All of the material should be reproduced exactly, with pictures left out.

***

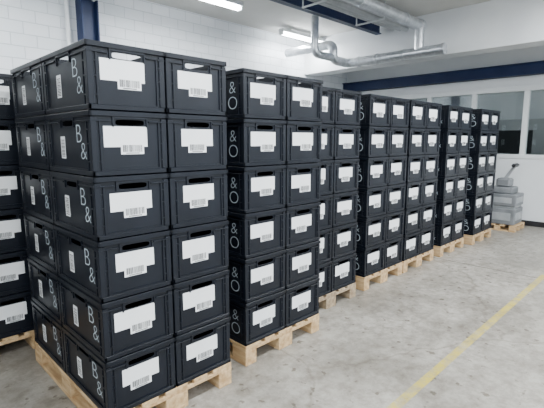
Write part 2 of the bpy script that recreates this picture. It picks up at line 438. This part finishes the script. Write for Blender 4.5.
# grey machine on a small pallet beside the last stack
bm=bmesh.new()
for x0,x1 in ((-.3,-.2),(-.05,.05),(.2,.3)):
    box(bm,x0,x1,-.3,.3,0,.02,0,.003)
    for y0,y1 in ((-.3,-.2),(-.05,.05),(.2,.3)): box(bm,x0,x1,y0,y1,.02,.09,0,.003)
for y0,y1 in ((-.3,-.2),(-.12,-.04),(.04,.12),(.2,.3)): box(bm,-.3,.3,y0,y1,.09,.112,0,.003)
obj('half_pallet',mesh_from(bm,'half_pallet',[M_wood]),(8.60,2.45,0))
bm=bmesh.new()
z=.112
box(bm,-.26,.26,-.26,.26,z,z+.30,0,.015)
box(bm,-.24,.24,-.24,.24,z+.30,z+.34,1,.01)
box(bm,-.26,.26,-.26,.26,z+.34,z+.56,0,.015)
box(bm,-.265,-.258,-.2,.2,z+.08,z+.22,1,.002); box(bm,-.2,.2,-.265,-.258,z+.08,z+.22,1,.002)
box(bm,-.265,-.258,-.2,.1,z+.40,z+.50,1,.002); box(bm,-.2,.2,-.265,-.258,z+.40,z+.50,1,.002)
z+=.56
box(bm,-.2,.18,-.18,.2,z,z+.12,0,.02)
box(bm,-.16,.08,-.12,.12,z+.12,z+.28,0,.03)
rot=Matrix.Translation((.0,.05,z+.2))@Matrix.Rotation(.55,4,'X')
box(bm,-.025,.025,-.025,.025,0,.36,1,.005,rot=rot); box(bm,-.13,.13,-.03,.03,.34,.40,2,.01,rot=rot)
obj('grey_strapping_machine',mesh_from(bm,'grey_machine',[M_grey,noisy('grey_metal',(.26,.28,.29),(.36,.37,.38),5,.4),M_dark]),(8.60,2.45,.001))

for o in [o for o in bpy.data.objects if o not in pre]:
    if o.parent is None:
        o.location = o.location*K; o.scale=(K,K,K)

# ---------------------------------------------------------------- world + camera
w=bpy.data.worlds.new('World'); S.world=w; w.use_nodes=True
bg=w.node_tree.nodes['Background']; bg.inputs[0].default_value=(.83,.92,1,1); bg.inputs[1].default_value=2.5
cam=bpy.data.cameras.new('camera'); cam.lens=27.86; cam.sensor_width=36; cam.clip_start=.05
co=bpy.data.objects.new('camera',cam); co.location=(0,0,1.54); co.rotation_euler=(math.radians(81.4),0,math.radians(-45)); C.objects.link(co)
S.camera=co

***

# Solution for this problem
Write part 2 of the bpy script that recreates this picture. It picks up at line 438. This part finishes the script. Write for Blender 4.5.
# grey machine on a small pallet beside the last stack
bm=bmesh.new()
for x0,x1 in ((-.3,-.2),(-.05,.05),(.2,.3)):
    box(bm,x0,x1,-.3,.3,0,.02,0,.003)
    for y0,y1 in ((-.3,-.2),(-.05,.05),(.2,.3)): box(bm,x0,x1,y0,y1,.02,.09,0,.003)
for y0,y1 in ((-.3,-.2),(-.12,-.04),(.04,.12),(.2,.3)): box(bm,-.3,.3,y0,y1,.09,.112,0,.003)
obj('half_pallet',mesh_from(bm,'half_pallet',[M_wood]),(8.60,2.45,0))
bm=bmesh.new()
z=.112
box(bm,-.26,.26,-.26,.26,z,z+.30,0,.015)
box(bm,-.24,.24,-.24,.24,z+.30,z+.34,1,.01)
box(bm,-.26,.26,-.26,.26,z+.34,z+.56,0,.015)
box(bm,-.265,-.258,-.2,.2,z+.08,z+.22,1,.002); box(bm,-.2,.2,-.265,-.258,z+.08,z+.22,1,.002)
box(bm,-.265,-.258,-.2,.1,z+.40,z+.50,1,.002); box(bm,-.2,.2,-.265,-.258,z+.40,z+.50,1,.002)
z+=.56
box(bm,-.2,.18,-.18,.2,z,z+.12,0,.02)
box(bm,-.16,.08,-.12,.12,z+.12,z+.28,0,.03)
rot=Matrix.Translation((.0,.05,z+.2))@Matrix.Rotation(.55,4,'X')
box(bm,-.025,.025,-.025,.025,0,.36,1,.005,rot=rot); box(bm,-.13,.13,-.03,.03,.34,.40,2,.01,rot=rot)
obj('grey_strapping_machine',mesh_from(bm,'grey_machine',[M_grey,noisy('grey_metal',(.26,.28,.29),(.36,.37,.38),5,.4),M_dark]),(8.60,2.45,.001))

for o in [o for o in bpy.data.objects if o not in pre]:
    if o.parent is None:
        o.location = o.location*K; o.scale=(K,K,K)

# ---------------------------------------------------------------- world + camera
w=bpy.data.worlds.new('World'); S.world=w; w.use_nodes=True
bg=w.node_tree.nodes['Background']; bg.inputs[0].default_value=(.83,.92,1,1); bg.inputs[1].default_value=2.5
cam=bpy.data.cameras.new('camera'); cam.lens=27.86; cam.sensor_width=36; cam.clip_start=.05
co=bpy.data.objects.new('camera',cam); co.location=(0,0,1.54); co.rotation_euler=(math.radians(81.4),0,math.radians(-45)); C.objects.link(co)
S.camera=co